Japanese Companies Expand Working Relationship
Battery electric vehicles are more expensive to develop and produce than conventional internal combustion engine vehicles. That’s a fact reinforced by Tesla’s ongoing deficits and the reluctant (but huge) investments major automakers are making to move to EVs. How do you tackle these challenges? Work together to share costs. Toyota, one of the world’s largest automakers, and Subaru, one of the smaller ones, this week announced they will work together on a new EV platform.
That’s not all that Toyota moved on last week as the company also announced it was partnering with Contemporary Amperex Technology Ltd. (CATL) of China, the world’s largest automotive battery maker, in order to diversify its supply chain for those future EVs. The wide-ranging partnership will also include BYD of China and Toshiba and GS Yuasa of Japan, three major players in the battery space.
In sum those moves position Toyota to be able to compete with the ambitions of Volkswagen and other automakers who have laid out aggressive plans of electrification.

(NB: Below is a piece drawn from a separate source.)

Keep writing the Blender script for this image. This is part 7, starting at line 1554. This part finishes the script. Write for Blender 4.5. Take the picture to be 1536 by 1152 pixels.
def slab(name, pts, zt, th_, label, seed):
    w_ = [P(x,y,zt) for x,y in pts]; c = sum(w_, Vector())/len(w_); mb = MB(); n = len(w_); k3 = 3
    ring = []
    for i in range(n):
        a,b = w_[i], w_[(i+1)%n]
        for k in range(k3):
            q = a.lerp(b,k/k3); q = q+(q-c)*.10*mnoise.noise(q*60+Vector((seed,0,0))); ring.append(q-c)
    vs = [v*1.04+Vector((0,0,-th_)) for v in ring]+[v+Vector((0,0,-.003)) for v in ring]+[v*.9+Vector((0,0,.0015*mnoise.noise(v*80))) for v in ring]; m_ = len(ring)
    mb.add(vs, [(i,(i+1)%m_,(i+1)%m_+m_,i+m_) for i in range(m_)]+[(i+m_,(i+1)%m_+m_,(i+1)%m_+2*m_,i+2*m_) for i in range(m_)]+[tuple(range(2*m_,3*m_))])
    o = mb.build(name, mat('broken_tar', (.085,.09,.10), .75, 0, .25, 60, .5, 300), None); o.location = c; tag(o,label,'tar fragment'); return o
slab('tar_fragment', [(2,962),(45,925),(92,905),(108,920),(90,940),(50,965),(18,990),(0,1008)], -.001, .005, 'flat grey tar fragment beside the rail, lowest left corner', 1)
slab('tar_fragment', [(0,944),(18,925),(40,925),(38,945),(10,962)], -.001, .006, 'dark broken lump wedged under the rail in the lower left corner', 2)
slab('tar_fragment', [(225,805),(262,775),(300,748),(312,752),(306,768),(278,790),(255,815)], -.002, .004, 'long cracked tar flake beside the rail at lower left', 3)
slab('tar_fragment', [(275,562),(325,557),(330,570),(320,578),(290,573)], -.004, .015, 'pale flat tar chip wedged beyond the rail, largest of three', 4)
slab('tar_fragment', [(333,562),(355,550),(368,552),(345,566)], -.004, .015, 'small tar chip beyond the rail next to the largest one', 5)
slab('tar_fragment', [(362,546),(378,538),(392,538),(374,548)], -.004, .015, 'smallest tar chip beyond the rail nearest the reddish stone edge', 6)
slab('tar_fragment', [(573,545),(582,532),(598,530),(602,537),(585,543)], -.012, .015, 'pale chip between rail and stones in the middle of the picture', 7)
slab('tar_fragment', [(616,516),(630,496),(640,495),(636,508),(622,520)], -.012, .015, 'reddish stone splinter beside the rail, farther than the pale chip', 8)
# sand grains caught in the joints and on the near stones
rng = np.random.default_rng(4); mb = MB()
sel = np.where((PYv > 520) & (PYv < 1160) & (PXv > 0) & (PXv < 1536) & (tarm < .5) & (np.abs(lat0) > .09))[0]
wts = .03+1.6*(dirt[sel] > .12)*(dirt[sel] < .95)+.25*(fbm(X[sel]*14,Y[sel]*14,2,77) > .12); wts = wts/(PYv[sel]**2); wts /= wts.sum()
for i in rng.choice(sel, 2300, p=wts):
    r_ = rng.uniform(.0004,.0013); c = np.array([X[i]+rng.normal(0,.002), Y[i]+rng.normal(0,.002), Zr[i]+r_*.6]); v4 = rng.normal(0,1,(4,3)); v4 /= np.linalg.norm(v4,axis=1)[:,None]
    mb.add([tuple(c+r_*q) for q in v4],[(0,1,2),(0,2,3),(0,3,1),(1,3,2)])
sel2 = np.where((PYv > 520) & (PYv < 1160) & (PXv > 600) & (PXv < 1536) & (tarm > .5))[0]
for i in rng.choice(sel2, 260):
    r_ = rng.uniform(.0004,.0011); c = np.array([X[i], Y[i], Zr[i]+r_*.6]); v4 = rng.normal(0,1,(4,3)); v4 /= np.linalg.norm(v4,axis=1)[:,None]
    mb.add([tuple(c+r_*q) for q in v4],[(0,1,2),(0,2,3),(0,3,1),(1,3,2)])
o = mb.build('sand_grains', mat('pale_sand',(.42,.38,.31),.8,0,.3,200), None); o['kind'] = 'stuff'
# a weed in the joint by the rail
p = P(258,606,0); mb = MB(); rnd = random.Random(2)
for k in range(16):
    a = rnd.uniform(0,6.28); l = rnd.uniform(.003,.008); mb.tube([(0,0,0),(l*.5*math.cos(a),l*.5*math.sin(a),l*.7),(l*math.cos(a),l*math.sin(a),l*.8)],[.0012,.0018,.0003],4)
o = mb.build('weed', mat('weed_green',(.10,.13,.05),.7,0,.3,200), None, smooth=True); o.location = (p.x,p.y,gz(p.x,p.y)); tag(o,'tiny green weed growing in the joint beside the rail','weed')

Several of the battery companies Toyota is working with also work with other auto companies.
More Toyota-Subarus
The EV collaboration with Subaru, in which Toyota has a 16 percent ownership stake, is an extension of the two companies existing working relationship, which has produced the Subaru BRZ/Toyota 86 sports car and some of the components for the recently introduced Subaru Crosstrek plug-in hybrid.
This new project will develop a EV-dedicated platform for midsize and large vehicles that will incorporate Subaru’s all-wheel drive technology with Toyota’s electrification technologies. The first product is expected to be a compact SUV that each company will market under their own brands.
As Toyota and Subaru noted in their joint release, this is all about speed to market and developing products for different markets. The platform will be able to accommodate C-segment (compact) and D-segment (midsize) sedans and SUVs as well as variations on those basic models. Subaru’s electrification efforts will be subsumed within this joint project while it appears that Toyota, because of its size, will be pursuing other projects for smaller EVs that may appeal primarily to Asian markets. In total, they represent a substantial increase in Toyota’s attention to the battery electric vehicle market. In the past the company has indicated it felt fuel cell electric vehicles (FCEV) were the preferred zero emission technology, and they continue to pursue projects with that technology.